Neue Platten: Andy Stott – „Faith In Strangers“

Cover des Albums Faith In Strangers von Andy StottAndy Stott – „Faith In Strangers“ (Modern Love)

9,4

Elektronische Musik ist immer dann besonders interessant, wenn sie aus leblosen Klängen besteht, die keine Entsprechung in der realen Welt haben. Genauso faszinierend sind jedoch auch Sounds, die klingen, als führten sie ein autarkes, eigenständiges Leben. Die Musik auf dem neuen Album „Faith In Strangers“ des britischen Industrial-Techno-Produzenten Andy Stott befindet sich irgendwo dazwischen. Der Opener „Time Away“ etwa beginnt mit einem Drone, der sich schon bald mit anderen, in Halbtonabständen stehenden Tönen überlagert und einen eindringlichen Spannungsbogen aufbaut. Diese Drones stammen jedoch nicht vom Synthesizer, sondern von einem Euphonium, einem Blechblasinstrument, das einer Tuba ähnelt und von der britischen Orchestermusikerin Kim Holly Thorpe eingespielt wurde. Wenn sich dann zum Schluss des Tracks, wie gerade jetzt, eine echte vorbeiziehende Polizeisirene hineinschleicht und das Gehörte in einen dramatisch-cineastischen Moment überhöht, zerfließen die Grenzen zwischen physischer und digitaler Realität.

Wie schon auf dem Vorgängeralbum „Luxury Problems“ ist die Musik des aus Manchester stammenden Produzenten Stott durchzogen von einer entrückt-düsteren Klanglandschaft. Geblieben ist auch die Zusammenarbeit mit der Opernsängerin Alison Skidmore. Ihre Stimme ist auch auf dem aktuellen Werk ein eindringlicher Kontrapunkt zum weitgehend atonalen Sounddesign – wie ein verformter Farbspritzer auf einem monochromen Gemälde.

Eine deutliche Weiterentwicklung zu Stotts vorherigen Werken sind die rhythmischen Experimente, die sich von der geraden Bassdrum weg und hin zu mehr gebrochenen Rhythmen bewegen, aber auch die allgegenwärtige elektronische Verzerrung, die sich in den krachigen Percussions, den atonalen Texturen und den tonalen Melodien wiederfindet – eine Art Leitmotiv des Albums.

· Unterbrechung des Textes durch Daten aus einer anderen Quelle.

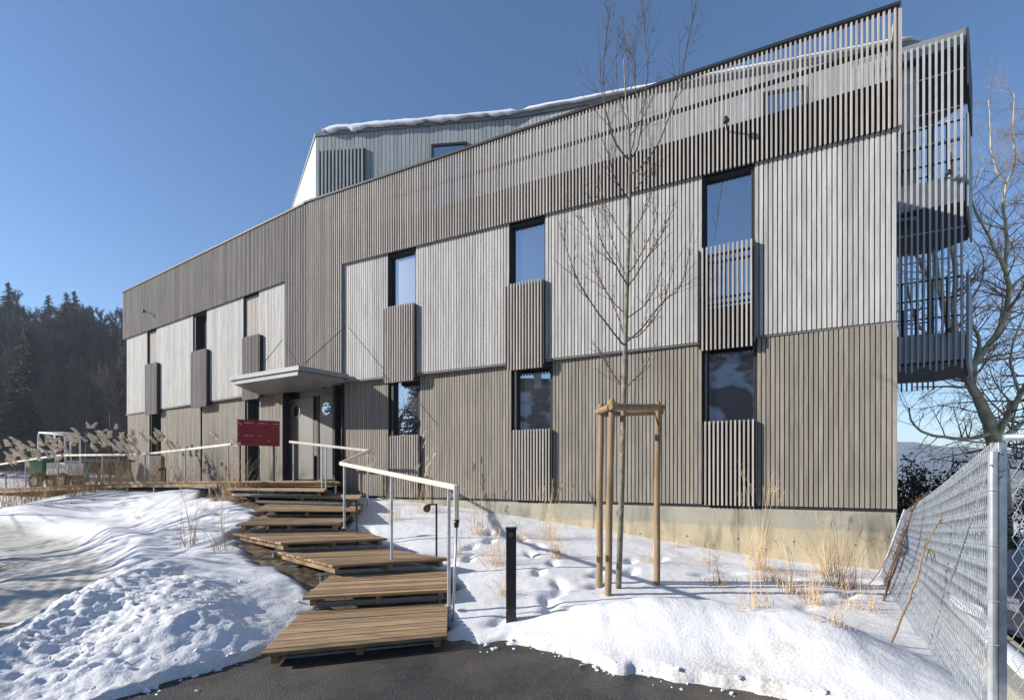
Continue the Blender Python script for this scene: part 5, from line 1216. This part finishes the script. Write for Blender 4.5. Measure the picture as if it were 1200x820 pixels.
# ------------------------------------------------------------------ haze, light, camera
hz=MB(); hz.box(-420,1560,-120,1060,-45,75)
hm_=bpy.data.materials.new('winter haze'); hm_.use_nodes=True; N=hm_.node_tree.nodes; N.remove(N['Principled BSDF']); pv=N.new('ShaderNodeVolumePrincipled')
pv.inputs['Color'].default_value=(.80,.88,1,1); pv.inputs['Density'].default_value=.00055; pv.inputs['Anisotropy'].default_value=0.1
hm_.node_tree.links.new(pv.outputs[0],N['Material Output'].inputs['Volume'])
ho=hz.build('haze',hm_); tag(ho,'thin bluish winter haze in the air','haze',kind='stuff'); ho.visible_shadow=True
SD=V(.98,.12,-.45).normalized(); sun_el=math.asin(-SD.z)
sun=bpy.data.lights.new('sun','SUN'); sun.energy=4.3; sun.angle=R(.53); sun.color=(1,.95,.87)
so=bpy.data.objects.new('sun',sun); COL.objects.link(so); so.rotation_euler=SD.to_track_quat('-Z','Y').to_euler(); so.location=(-30,-5,20)
w=bpy.data.worlds.new('World'); sc.world=w; w.use_nodes=True; nt=w.node_tree; bg=nt.nodes['Background']
sky=nt.nodes.new('ShaderNodeTexSky'); sky.sky_type='NISHITA'; sky.sun_disc=False; sky.sun_elevation=sun_el; sky.sun_rotation=math.atan2(-SD.x,-SD.y)
sky.altitude=500; sky.air_density=1.0; sky.dust_density=.25; sky.ozone_density=2.8
hs=nt.nodes.new('ShaderNodeHueSaturation'); hs.inputs['Saturation'].default_value=1.1; nt.links.new(sky.outputs[0],hs.inputs['Color']); tm=nt.nodes.new('ShaderNodeMix'); tm.data_type='RGBA'; tm.blend_type='MULTIPLY'; tm.inputs[0].default_value=1; tm.inputs[7].default_value=(.96,.955,.99,1); nt.links.new(hs.outputs[0],tm.inputs[6]); nt.links.new(tm.outputs[2],bg.inputs[0]); bg.inputs[1].default_value=.092
cam=bpy.data.cameras.new('camera'); cam.lens=36*F/1200; cam.sensor_width=36; cam.sensor_fit='HORIZONTAL'; cam.shift_y=(HZ-410)/1200; cam.clip_start=.05; cam.clip_end=6000
co=bpy.data.objects.new('camera',cam); COL.objects.link(co); co.location=(0,0,EYE); co.rotation_euler=(PI/2,0,0); sc.camera=co
sc.view_settings.view_transform='Standard'; sc.view_settings.look='None'; sc.view_settings.exposure=0.88; sc.view_settings.gamma=1
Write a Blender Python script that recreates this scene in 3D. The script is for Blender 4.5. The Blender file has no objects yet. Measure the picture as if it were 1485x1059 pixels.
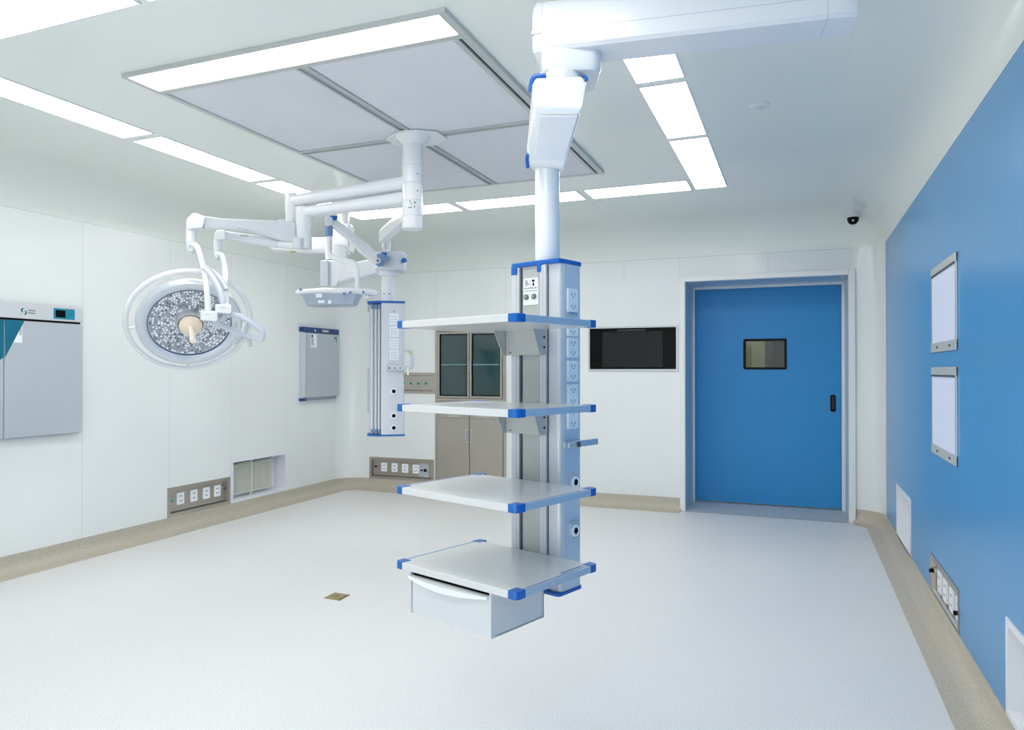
import bpy, bmesh, math, random
from mathutils import Vector, Matrix
random.seed(7)
C = bpy.context.scene.collection
V = Vector
# ---------------------------------------------------------------- room measures (metres)
XL, XR, YB, YF = -4.874, 0.695, 7.074, -1.9
ZS, HC = 2.44, 2.76            # wall top, flat ceiling
YD = 7.64                      # plane of the sliding door
EYE = 1.35
FOC = 1047.22
RT = V((0.929857, 0.367921, 0.0)).normalized()
FW = V((-0.367917, 0.929844, 0.005287)).normalized()
UP = RT.cross(FW).normalized()
CY = 529.5 + 2.215
# sight lines measured on the photograph, cut with a real plane of the room
def ray(u, v): return FW + RT * ((u - 742.5) / FOC) + UP * ((CY - v) / FOC)
def onX(u, v, X): d = ray(u, v); return d * (X / d.x) + V((0, 0, EYE))
def onY(u, v, Y): d = ray(u, v); return d * (Y / d.y) + V((0, 0, EYE))
def onZ(u, v, Z): d = ray(u, v); return d * ((Z - EYE) / d.z) + V((0, 0, EYE))
def onD(u, v, D): return ray(u, v) * D + V((0, 0, EYE))

# ---------------------------------------------------------------- materials
def lin(c):
    out = []
    for x in c[:3]:
        x /= 255.0
        out.append(x / 12.92 if x <= 0.04045 else ((x + 0.055) / 1.055) ** 2.4)
    return (*out, 1.0)
def mat(name, col, rough=0.5, metal=0.0, emit=None, strength=0.0, spec=0.5, noise=None, bump=None, coat=0.0, alpha=None, trans=0.0, aniso=None):
    m = bpy.data.materials.new(name); m.use_nodes = True
    nt = m.node_tree; b = nt.nodes['Principled BSDF']
    b.inputs['Base Color'].default_value = lin(col)
    b.inputs['Roughness'].default_value = rough
    b.inputs['Metallic'].default_value = metal
    b.inputs['Specular IOR Level'].default_value = spec
    b.inputs['Coat Weight'].default_value = coat
    b.inputs['Coat Roughness'].default_value = 0.1
    b.inputs['Transmission Weight'].default_value = trans
    if emit:
        b.inputs['Emission Color'].default_value = lin(emit)
        b.inputs['Emission Strength'].default_value = strength
    if noise or bump:
        tc = nt.nodes.new('ShaderNodeTexCoord')
    if noise:                        # (scale, second colour, ramp low, ramp high, stretch)
        sc, c2, lo, hi = noise[:4]
        n = nt.nodes.new('ShaderNodeTexNoise'); n.inputs['Scale'].default_value = sc
        n.inputs['Detail'].default_value = 3
        mp = nt.nodes.new('ShaderNodeMapping')
        if len(noise) > 4: mp.inputs['Scale'].default_value = noise[4]
        nt.links.new(tc.outputs['Object'], mp.inputs['Vector'])
        nt.links.new(mp.outputs['Vector'], n.inputs['Vector'])
        r = nt.nodes.new('ShaderNodeValToRGB')
        r.color_ramp.elements[0].position = lo; r.color_ramp.elements[0].color = lin(c2)
        r.color_ramp.elements[1].position = hi; r.color_ramp.elements[1].color = lin(col)
        nt.links.new(n.outputs['Fac'], r.inputs['Fac'])
        nt.links.new(r.outputs['Color'], b.inputs['Base Color'])
    if bump:
        n = nt.nodes.new('ShaderNodeTexNoise'); n.inputs['Scale'].default_value = bump[0]
        bp = nt.nodes.new('ShaderNodeBump'); bp.inputs['Strength'].default_value = bump[1]; bp.inputs['Distance'].default_value = 0.01
        nt.links.new(tc.outputs['Object'], n.inputs['Vector'])
        nt.links.new(n.outputs['Fac'], bp.inputs['Height'])
        nt.links.new(bp.outputs['Normal'], b.inputs['Normal'])
    return m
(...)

So klingt der Track „Damage“ wie eine musikalische Dekonstruktion eines Trap-Beats, während das schizophrene „Violence“ mit dem ständigen Wechseln zwischen dem epischen Acapella-Gesang Skidmores und dem von einem kaputten Synthesizermotiv getragenen Beat wie ein radikal heruntergepitchter Jungle-Track klingt, der durch einen defekten Gitarrenverzerrer geschickt wurde.

Perfektioniert hat Stott dieses Call-and-Response-Verfahren zwischen Harmonie und Zerstörung im Track „No Surrender“, bei dem eine elegische Orgel von einem kurzen Moment der Stille unterbrochen wird, bevor ein genauso feindseliger wie groovender Breakbeat einsetzt. Mit Musik starke Kontraste und Bilder zu erzeugen, mag nichts Neues sein, doch nur die wenigsten haben das im Bereich Clubmusik so perfektioniert wie Andy Stott. „Faith In Strangers“ ist ein guter Beweis dafür, dass auch 2014 Musik noch nach vorne schauen kann.